12/02/2011 12:37 pm ET | Updated Dec 02, 2011

Luis Gutierrez: Undocumented Immigrants Should Carry Documents Proving Ties To U.S.

WASHINGTON -- Rep. Luis Gutierrez (D-Ill.) urged undocumented immigrants on Friday to carry copies of documents that can prove their strong ties to the United States, such as high school transcripts, marriage certificates to U.S. citizens, and U.S.-born children's birth certificates.

"The local cops are still going to get you for driving without a license, or not coming to a complete stop, or simply making up that your taillight was out," he said at a press conference. "But when they take you to Secretary [Janet] Napolitano's officers at ICE [Immigration and Customs Enforcement], what should happen is that you should show them that you have strong ties and when they run your record and it shows you have no criminal history, you should be allowed to go free right there and then."

Gutierrez, a longtime supporter of immigration reform, recently visited Alabama and South Carolina to see the impact of their immigration enforcement laws firsthand. During the Alabama visit last week, a group of House Democrats heard from residents, including undocumented immigrants, about their experiences with the law.

Both state legislatures passed laws that, like Arizona's S.B. 1070, allow police to inquire about immigration status during stops, should they "reasonably suspect" the individual is an undocumented immigrant. The Department of Justice sued both states, along with Arizona and Utah, to block the states' immigration laws on the grounds that they preempt federal authority over immigration. Nearly 40 House Democrats signed an amicus brief last week in support of the lawsuit against Alabama's H.B. 56.

But some House Democrats want to see the Obama administration do more to block these laws in states. When Napolitano meets with the Congressional Hispanic Caucus next week, Gutierrez said he plans to ask her whether the government is deporting people arrested under the Alabama law.

"They cannot on one hand fight against the legislation ... and on the other hand deport the very people who are victimized by that law," he said. "There has to be some consistency in how it is we look at the law."

In the meantime, he said undocumented immigrants should be sure they can prove ties to the United States that might make them eligible for prosecutorial discretion. Under an Obama administration policy announced on Aug. 18, some 300,000 deportation cases will be reviewed with the aim of closing those deemed low priority.

Undocumented immigrants who are related to military service members, have U.S. citizen spouses or children, who came to the country when they were younger than 18, or are elderly or disabled may be allowed to stay under the policy, as long as they do not have a criminal record.

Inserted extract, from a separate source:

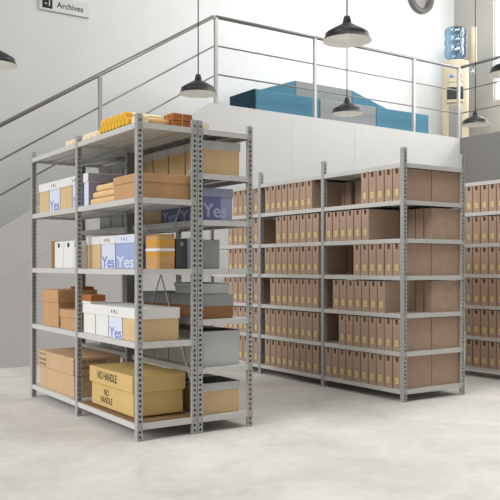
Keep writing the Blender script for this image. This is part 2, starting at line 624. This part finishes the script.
def lidded(name, x0, x1, y0, y1, z0, z1, lid, body_m, lid_m, label, cat='box', group=None, over=.007, word=None, word_m=None,
           side=None, marks=None, bev=.003, top_m=None, lift=0.):
    cx, cy = (x0+x1)/2, (y0+y1)/2
    r = thing(name, (cx, cy, z0), label, cat, group)
    body = MB().box(x0+over, x1-over, y0+over, y1-over, z0+lift, z1-.004, bev).build('body', body_m, r)
    ld = MB()
    ld.box(x0, x1, y0, y1, z1-lid, z1, bev)
    l_ = ld.build('lid', lid_m, r)
    if lift:
        MB().box(x0+over+.02, x1-over-.02, y0+over+.02, y1-over-.02, z0, z0+lift).build('base', 'brown_dark', r)
    if top_m:
        MB().box(x0+.004, x1-.004, y0+.004, y1-.004, z1, z1+.0015).build('lid_top', top_m, l_)
    if word:
        W, hh = (y1-y0-2*over), z1-lid-z0
        lettering('printed_word', word, (x0+over, cy-.0, z0+hh*.27), W*.9, hh*.47, word_m, body, FACE_L, .012)
    if marks:
        symbols((x0, cy, z1-lid*.5), marks, l_, .022)
    if side:
        side(r, body, l_)
    return r

# --- near rack, bottom shelf
zt = LA[0]
sh = MB().box(.012, .470, .045, 1.075, zt, zt+.006).build('cardboard_sheet', 'sheet', None, (.24, .55, zt))
tag(sh, 'flat brown cardboard sheet lying on the bottom shelf under the mustard box', 'cardboard sheet')
def no_handle(r, body, lid):
    lettering('printed_words', 'NO HANDLE', (.034, .60, .383), .36, .062, 'black_ink', lid, FACE_L, .018)
    lettering('printed_words', 'NO\nHANDLE', (.0478, .64, .226), .22, .108, 'black_ink', body, FACE_L, .014, .85)
lidded('archive_box', .034, .470, .150, .944, zt+.006, .438, .125, 'yellow_card', 'yellow_card',
       'large mustard cardboard box printed NO HANDLE on the bottom shelf', 'box', None, .014, side=no_handle, bev=.004, lift=.014)
def small_print(r, body, lid):
    for i, wd in enumerate((.17, .20, .16)):
        lettering('printed_words', ('NO TOP', 'HANDLE', 'BOTTOM')[i], (.03, 2.04-.0, .424-.044*i), wd, .022, 'brown_ink', lid, FACE_L, .02)
    for i in range(2):
        lettering('printed_words', ('NO HANDLE', 'HANDLE')[i], (.20, 1.285, .42-.05*i), .24, .026, 'brown_ink', lid, FACE_F, .02)
lidded('archive_box', .03, .462, 1.285, 2.157, zt, .455, .145, 'bigcard', 'bigcard',
       'large pale brown cardboard box on the bottom shelf, beside the mustard NO HANDLE box', 'box', None, .012, side=small_print, bev=.004)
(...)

To prove they could benefit from that policy, undocumented immigrants around the country could carry or keep available records of their spouses and children, including documents proving they are related to someone in the military, Gutierrez said.

The congressman knows from past experience that proving strong ties to the United States can help undocumented immigrants get out of detention. Gutierrez helped a South Carolina man named Gabino Sanchez get released by immigration authorities this week.

Sanchez was picked up by police for a traffic violation and found to be in the country illegally. He was able to prove, with Gutierrez's help, that he had entered the United States as a child, had a citizen wife and children and had no previous arrest record.

Sanchez was released, but he remains in deportation proceedings.

House Democrats said they will continue to fight the Alabama immigration law, although they acknowledged that the best solution, comprehensive immigration reform, is likely impossible during this congressional session.

"Looking at the chairman of the Immigration Subcommittee and the chairman of the Judiciary Committee, I doubt very much that we will see the reform that's necessary in this Congress," Rep. Zoe Lofgren (D-Calif.), ranking member of the House Immigration Subcommittee, said at the press conference. "In the meanwhile, [we should] make sure that the Constitution is applied. The laws are unconstitutional."

CORRECTION: A previous version of this article said that Gutierrez made his remarks on Wednesday, rather than Friday. The error has been corrected.